I first encountered the hypnotic Brooklyn-based instrumental duo 75 Dollar Bill at Café Oto in 2017, shortly after the release of their second record Wood/Metal/Plastic/Pattern/Rhythm/Rock. They closed the set with a piece not featured on that collection: ‘I Was Real’, a morphing, propulsive twenty-minute monolith of a song, elevated to even more remarkable heights by its unique coda – during which some rather strange things started happening with the fabric of time.

Already bewitched by an exemplary storm of notes from guitarist Che Chen, the audience then sat rapt as multi-percussionist Rick Brown moved to the fore, hauling the sound to calmer waters with an imperiously strung-out fade to silence.

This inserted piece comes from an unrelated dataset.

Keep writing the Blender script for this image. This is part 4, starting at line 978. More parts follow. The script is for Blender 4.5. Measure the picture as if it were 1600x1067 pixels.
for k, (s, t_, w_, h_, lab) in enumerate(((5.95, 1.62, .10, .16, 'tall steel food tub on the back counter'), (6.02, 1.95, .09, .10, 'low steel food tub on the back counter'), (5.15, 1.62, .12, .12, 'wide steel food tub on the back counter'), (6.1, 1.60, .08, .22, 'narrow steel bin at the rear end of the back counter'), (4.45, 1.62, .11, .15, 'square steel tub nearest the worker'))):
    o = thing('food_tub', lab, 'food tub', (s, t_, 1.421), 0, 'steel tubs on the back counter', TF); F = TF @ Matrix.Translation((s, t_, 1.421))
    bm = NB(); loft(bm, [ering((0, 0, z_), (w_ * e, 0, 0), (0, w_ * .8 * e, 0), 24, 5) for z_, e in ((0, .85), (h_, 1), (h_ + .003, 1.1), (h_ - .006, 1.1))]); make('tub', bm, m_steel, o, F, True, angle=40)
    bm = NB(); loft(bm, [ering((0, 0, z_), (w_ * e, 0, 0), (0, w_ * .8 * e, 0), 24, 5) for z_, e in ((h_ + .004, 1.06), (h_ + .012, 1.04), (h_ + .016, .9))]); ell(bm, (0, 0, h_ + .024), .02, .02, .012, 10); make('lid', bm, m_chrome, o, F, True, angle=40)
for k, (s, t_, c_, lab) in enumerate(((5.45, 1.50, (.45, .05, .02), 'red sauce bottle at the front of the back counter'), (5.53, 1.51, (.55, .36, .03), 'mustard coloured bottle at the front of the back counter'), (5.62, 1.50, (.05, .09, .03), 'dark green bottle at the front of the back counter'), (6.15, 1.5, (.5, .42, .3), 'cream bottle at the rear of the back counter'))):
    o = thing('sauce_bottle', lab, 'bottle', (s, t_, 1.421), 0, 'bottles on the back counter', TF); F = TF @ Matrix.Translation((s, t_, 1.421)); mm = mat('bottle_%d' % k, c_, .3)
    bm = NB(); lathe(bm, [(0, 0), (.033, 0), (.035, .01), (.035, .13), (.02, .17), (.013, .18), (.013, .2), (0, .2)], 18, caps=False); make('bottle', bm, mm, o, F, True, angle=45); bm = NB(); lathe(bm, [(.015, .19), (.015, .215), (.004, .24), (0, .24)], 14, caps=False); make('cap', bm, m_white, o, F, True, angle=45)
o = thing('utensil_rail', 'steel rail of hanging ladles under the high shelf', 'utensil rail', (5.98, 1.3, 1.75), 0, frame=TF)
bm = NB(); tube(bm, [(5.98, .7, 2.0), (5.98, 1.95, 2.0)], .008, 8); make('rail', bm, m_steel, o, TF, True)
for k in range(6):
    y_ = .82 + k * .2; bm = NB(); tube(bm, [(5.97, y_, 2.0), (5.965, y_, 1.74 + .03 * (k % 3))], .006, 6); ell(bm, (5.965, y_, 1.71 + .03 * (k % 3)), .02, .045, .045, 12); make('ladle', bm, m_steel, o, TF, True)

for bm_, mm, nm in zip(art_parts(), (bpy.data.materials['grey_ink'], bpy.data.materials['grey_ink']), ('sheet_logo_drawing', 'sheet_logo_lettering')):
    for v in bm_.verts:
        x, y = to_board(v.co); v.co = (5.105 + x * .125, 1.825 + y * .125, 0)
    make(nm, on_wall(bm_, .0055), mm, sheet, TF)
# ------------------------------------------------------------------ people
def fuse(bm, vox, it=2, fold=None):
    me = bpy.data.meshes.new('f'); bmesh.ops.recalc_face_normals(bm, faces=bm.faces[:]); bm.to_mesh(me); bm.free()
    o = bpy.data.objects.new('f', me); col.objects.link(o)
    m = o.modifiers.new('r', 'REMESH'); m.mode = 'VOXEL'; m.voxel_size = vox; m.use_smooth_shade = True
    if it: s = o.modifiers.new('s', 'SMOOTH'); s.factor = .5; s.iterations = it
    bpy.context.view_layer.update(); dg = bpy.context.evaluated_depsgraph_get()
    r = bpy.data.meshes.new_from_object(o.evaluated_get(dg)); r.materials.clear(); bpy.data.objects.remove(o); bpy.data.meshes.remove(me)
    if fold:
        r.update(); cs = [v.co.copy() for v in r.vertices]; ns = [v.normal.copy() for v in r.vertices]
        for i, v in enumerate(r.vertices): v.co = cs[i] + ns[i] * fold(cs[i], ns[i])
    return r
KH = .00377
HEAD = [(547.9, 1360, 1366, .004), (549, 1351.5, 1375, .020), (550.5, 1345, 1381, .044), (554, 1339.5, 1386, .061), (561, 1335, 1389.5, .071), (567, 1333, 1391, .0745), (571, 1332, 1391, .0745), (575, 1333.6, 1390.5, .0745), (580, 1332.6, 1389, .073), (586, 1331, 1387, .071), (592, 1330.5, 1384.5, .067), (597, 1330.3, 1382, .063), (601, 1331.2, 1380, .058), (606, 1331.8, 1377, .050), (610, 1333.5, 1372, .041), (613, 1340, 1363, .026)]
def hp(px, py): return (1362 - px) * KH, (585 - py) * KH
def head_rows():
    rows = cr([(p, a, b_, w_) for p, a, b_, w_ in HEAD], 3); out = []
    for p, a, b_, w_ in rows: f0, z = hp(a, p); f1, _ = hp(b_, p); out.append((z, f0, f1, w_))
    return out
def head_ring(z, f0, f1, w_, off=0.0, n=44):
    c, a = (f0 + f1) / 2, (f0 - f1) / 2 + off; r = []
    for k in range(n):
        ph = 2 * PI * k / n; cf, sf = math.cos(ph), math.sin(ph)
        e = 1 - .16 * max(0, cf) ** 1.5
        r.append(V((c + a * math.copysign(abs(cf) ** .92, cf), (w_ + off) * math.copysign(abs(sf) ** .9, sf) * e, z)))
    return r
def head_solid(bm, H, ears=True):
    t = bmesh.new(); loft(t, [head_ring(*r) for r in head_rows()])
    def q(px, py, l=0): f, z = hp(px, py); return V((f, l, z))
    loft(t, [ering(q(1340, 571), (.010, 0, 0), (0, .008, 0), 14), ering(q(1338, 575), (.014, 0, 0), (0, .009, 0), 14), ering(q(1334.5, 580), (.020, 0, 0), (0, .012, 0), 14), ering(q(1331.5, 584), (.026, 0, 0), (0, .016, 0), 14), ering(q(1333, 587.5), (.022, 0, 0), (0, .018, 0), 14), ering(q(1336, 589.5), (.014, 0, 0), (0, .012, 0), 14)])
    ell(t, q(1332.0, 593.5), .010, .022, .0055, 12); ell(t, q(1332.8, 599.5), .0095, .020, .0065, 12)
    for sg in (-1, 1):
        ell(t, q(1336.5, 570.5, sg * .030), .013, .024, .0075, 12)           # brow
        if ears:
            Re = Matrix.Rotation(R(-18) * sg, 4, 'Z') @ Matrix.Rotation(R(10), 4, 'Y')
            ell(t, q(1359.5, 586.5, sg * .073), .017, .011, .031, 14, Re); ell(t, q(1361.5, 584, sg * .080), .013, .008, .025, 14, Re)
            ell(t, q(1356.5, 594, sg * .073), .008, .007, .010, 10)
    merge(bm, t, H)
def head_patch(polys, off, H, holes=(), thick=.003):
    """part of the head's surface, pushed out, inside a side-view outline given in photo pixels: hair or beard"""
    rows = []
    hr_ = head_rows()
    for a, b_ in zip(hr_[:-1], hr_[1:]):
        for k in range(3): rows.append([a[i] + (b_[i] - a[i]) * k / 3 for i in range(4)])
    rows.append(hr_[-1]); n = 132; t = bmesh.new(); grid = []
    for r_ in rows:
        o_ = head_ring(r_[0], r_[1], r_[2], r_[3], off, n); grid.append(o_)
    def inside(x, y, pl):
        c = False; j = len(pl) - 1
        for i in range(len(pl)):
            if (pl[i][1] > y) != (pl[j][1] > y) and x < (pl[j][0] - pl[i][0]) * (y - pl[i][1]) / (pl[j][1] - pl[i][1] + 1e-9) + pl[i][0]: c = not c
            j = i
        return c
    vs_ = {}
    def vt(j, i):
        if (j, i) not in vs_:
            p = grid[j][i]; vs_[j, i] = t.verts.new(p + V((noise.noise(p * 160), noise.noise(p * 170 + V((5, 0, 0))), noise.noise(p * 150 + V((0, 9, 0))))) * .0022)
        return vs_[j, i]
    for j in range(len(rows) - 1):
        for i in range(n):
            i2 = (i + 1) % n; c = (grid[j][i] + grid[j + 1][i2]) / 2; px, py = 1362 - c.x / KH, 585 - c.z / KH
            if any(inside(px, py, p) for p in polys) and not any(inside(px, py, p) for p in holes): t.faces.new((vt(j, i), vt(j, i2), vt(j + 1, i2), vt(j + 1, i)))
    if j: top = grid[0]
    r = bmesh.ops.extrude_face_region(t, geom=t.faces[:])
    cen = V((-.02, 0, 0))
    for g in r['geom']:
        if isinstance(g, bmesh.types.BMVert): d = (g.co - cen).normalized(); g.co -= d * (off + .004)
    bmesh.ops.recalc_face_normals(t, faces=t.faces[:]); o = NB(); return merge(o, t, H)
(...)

At ease on his trademark plywood crate, Brown sat completely absorbed, somehow inside the rhythm, at one point teasing only the tiniest of sounds from a shaker. In the growing quiet, the room’s every breath and clank and creak became acutely intensified. Minutes took on the profile of hours, and Brown that of an amiably scruffy monk, leading us in percussive prayer. Then, with the briefest of upward glances, he was done; setting down his instrument; turning to Chen and smiling warmly; accepting the stunned applause from the floor. I’d never experienced anything like it during a live performance – but then, 75 Dollar Bill aren’t like other bands.

‘I Was Real’ is the title track and the centrepiece of the duo’s highly anticipated third album. Recorded over a four-year period, and with some of the songs dating back to their earliest sessions, I Was Real sees 75 Dollar Bill increase their range of instruments beyond the core setup of guitar, drums and drones: saxophones, viola and extra electronics, including “signal processing,” are all listed here, played by an able cast of Chen and Brown’s musician friends. But fans shouldn’t fear this expansion: like everything the duo does, it is carefully considered, never compromising the signature sound at its centre. And what a sound it is.

Once again taking his sonic cues from a mixture of Middle Eastern, West African, South-East Asian and American blues traditions, Che Chen’s guitar voice is simultaneously reedy, coppery and astonishingly lithe. It provides both foundation and filigree on I Was Real, lingering on particularly juicy phrases or fragments – before moving on, as these pieces always must. Because, for all their incantatory qualities, 75 Dollar Bill are primarily about movement – or rather, they are about the tiny, barely noticeable changes that accumulate and coalesce to make movement possible. This time, they strive again to perfect the balance between classic-rock chops and ferocious intricacy: laying down typically enormous wedges of groove on tracks like ‘WNZ#3’ and the three-track suite ‘New New/New Worm/Like Laundry’, while studiously avoiding “jam session” territory – some feat, given I Was Real is also 75 Dollar Bill’s longest album to date at 68 minutes.

That extra time in fact allows them to rustle up some palate-cleansers between the larger servings. Those lucky enough to have seen the band live will already be familiar with their brief and blistering run-throughs of obscure blues tracks, and a similarly playful tone prevails at times here. ‘C. or T. – Verso’ is a tricksy epilogue to the monumental Can-referencing opener ‘Every Coffee or Tea’, using what Rick Brown describes as “spare parts” from the previous song; and ‘Tetuzi Akayama’ is a comparatively brief, funky tribute from Chen to the titular guitar master. Far from cluttering proceedings, these tracks showcase a lighter side to 75 Dollar Bill than their gnomic song titles and epic run-times might suggest.

This is still dense music, yes, but crucially it never alienates over its epic 68 minutes: you can drop in on this record at any point and still find a good time. As such, I Was Real feels like the band’s most thorough examination of itself yet – and is all the more satisfying as a result.